= SHORT EXERCISE =
Write out the entire listing below exactly, with the pictures left out.

= SUPPLIED MATERIAL =

+ + + +

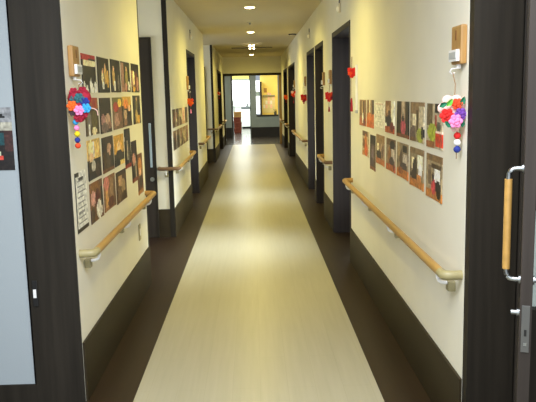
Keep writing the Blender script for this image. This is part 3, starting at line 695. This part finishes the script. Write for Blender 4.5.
# ------------------------------------------------------------------ name plate holders and ornaments
def plate(side, y, label, z0=1.685, z1=1.838, w=.105, th=.028, tagmat='white', detailed=True, zt=None):
    s = -1 if side == 'l' else 1
    xw = XL if side == 'l' else XR
    def bx(bm, d0, d1, a, b, c, d, bev=0):
        xa, xb = sorted((xw-s*d0, xw-s*d1)); box(bm, xa, xb, a, b, c, d, bev)
    o = thing('mounted_name_plate', label, 'name plate', (xw, y, z0), 'wooden plates beside the doors')
    bm = BM(); bx(bm, 0.0005, th, y-w/2, y+w/2, z0, z1, .008); b = obj('wooden_plate', bm, M['oak'], o)
    if detailed:
        bm = BM(); bx(bm, th-.001, th+.0015, y-.008, y+.008, z1-.06, z1-.02); obj('slot', bm, M['oakslot'], b)
    bm = BM(); bx(bm, th, th+.014, y-w/2+.012, y+w/2-.012, z0+.012, z0+.06, .002); tg = obj('white_tag', bm, M['white'], o)
    if detailed:
        bm = BM()
        bx(bm, th+.0138, th+.0152, y-w/2+.022, y+w/2-.022, z0+.022, z0+.05); obj('tag_face', bm, M['lcd'], tg)
        bm = BM(); yy = y
        bx(bm, th*.25, th*.8, y-.012, y+.016, z0-.018, z0, .002)
        tube(bm, [(xw-s*.02, y, z0-.015), (xw-s*.045, y, z0-.018), (xw-s*.052, y, z0-.032), (xw-s*.04, y, z0-.04), (xw-s*.03, y, z0-.034)], .003, 8)
        hk = obj('hook', bm, M['white'], o, True)
    return o
plate('l', 3.635, 'oak name plate with white tag on the near left wall', w=.13)
plate('r', 2.99, 'oak name plate with white tag on the near right wall', w=.14, z0=1.682, z1=1.842)

def flower(bm, c, r, view=(0, -1, 0), petals=6):
    """rosette of overlapping petals round a bud, facing VIEW"""
    v = Vector(view).normalized()
    q = v.to_track_quat('Z', 'Y').to_matrix().to_4x4()
    c = Vector(c)
    for ring, (rr, sz, dz) in enumerate(((.58, .52, 0), (.28, .38, .22))):
        n = petals if ring == 0 else max(4, petals-2)
        for k in range(n):
            a = 2*PI*k/n + ring*.5
            off = q @ Vector((math.cos(a)*rr*r, math.sin(a)*rr*r, dz*r))
            rot = q @ Matrix.Rotation(a, 4, 'Z') @ Matrix.Rotation(-.45, 4, 'Y')
            ell(bm, c+off, (sz*r, sz*r*.85, sz*r*.38), 2, rot)
    ell(bm, c+(q @ Vector((0, 0, .42*r))), (.2*r, .2*r, .2*r), 1)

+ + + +

= WRITTEN RESPONSE =
Keep writing the Blender script for this image. This is part 3, starting at line 695. This part finishes the script. Write for Blender 4.5.
# ------------------------------------------------------------------ name plate holders and ornaments
def plate(side, y, label, z0=1.685, z1=1.838, w=.105, th=.028, tagmat='white', detailed=True, zt=None):
    s = -1 if side == 'l' else 1
    xw = XL if side == 'l' else XR
    def bx(bm, d0, d1, a, b, c, d, bev=0):
        xa, xb = sorted((xw-s*d0, xw-s*d1)); box(bm, xa, xb, a, b, c, d, bev)
    o = thing('mounted_name_plate', label, 'name plate', (xw, y, z0), 'wooden plates beside the doors')
    bm = BM(); bx(bm, 0.0005, th, y-w/2, y+w/2, z0, z1, .008); b = obj('wooden_plate', bm, M['oak'], o)
    if detailed:
        bm = BM(); bx(bm, th-.001, th+.0015, y-.008, y+.008, z1-.06, z1-.02); obj('slot', bm, M['oakslot'], b)
    bm = BM(); bx(bm, th, th+.014, y-w/2+.012, y+w/2-.012, z0+.012, z0+.06, .002); tg = obj('white_tag', bm, M['white'], o)
    if detailed:
        bm = BM()
        bx(bm, th+.0138, th+.0152, y-w/2+.022, y+w/2-.022, z0+.022, z0+.05); obj('tag_face', bm, M['lcd'], tg)
        bm = BM(); yy = y
        bx(bm, th*.25, th*.8, y-.012, y+.016, z0-.018, z0, .002)
        tube(bm, [(xw-s*.02, y, z0-.015), (xw-s*.045, y, z0-.018), (xw-s*.052, y, z0-.032), (xw-s*.04, y, z0-.04), (xw-s*.03, y, z0-.034)], .003, 8)
        hk = obj('hook', bm, M['white'], o, True)
    return o
plate('l', 3.635, 'oak name plate with white tag on the near left wall', w=.13)
plate('r', 2.99, 'oak name plate with white tag on the near right wall', w=.14, z0=1.682, z1=1.842)

def flower(bm, c, r, view=(0, -1, 0), petals=6):
    """rosette of overlapping petals round a bud, facing VIEW"""
    v = Vector(view).normalized()
    q = v.to_track_quat('Z', 'Y').to_matrix().to_4x4()
    c = Vector(c)
    for ring, (rr, sz, dz) in enumerate(((.58, .52, 0), (.28, .38, .22))):
        n = petals if ring == 0 else max(4, petals-2)
        for k in range(n):
            a = 2*PI*k/n + ring*.5
            off = q @ Vector((math.cos(a)*rr*r, math.sin(a)*rr*r, dz*r))
            rot = q @ Matrix.Rotation(a, 4, 'Z') @ Matrix.Rotation(-.45, 4, 'Y')
            ell(bm, c+off, (sz*r, sz*r*.85, sz*r*.38), 2, rot)
    ell(bm, c+(q @ Vector((0, 0, .42*r))), (.2*r, .2*r, .2*r), 1)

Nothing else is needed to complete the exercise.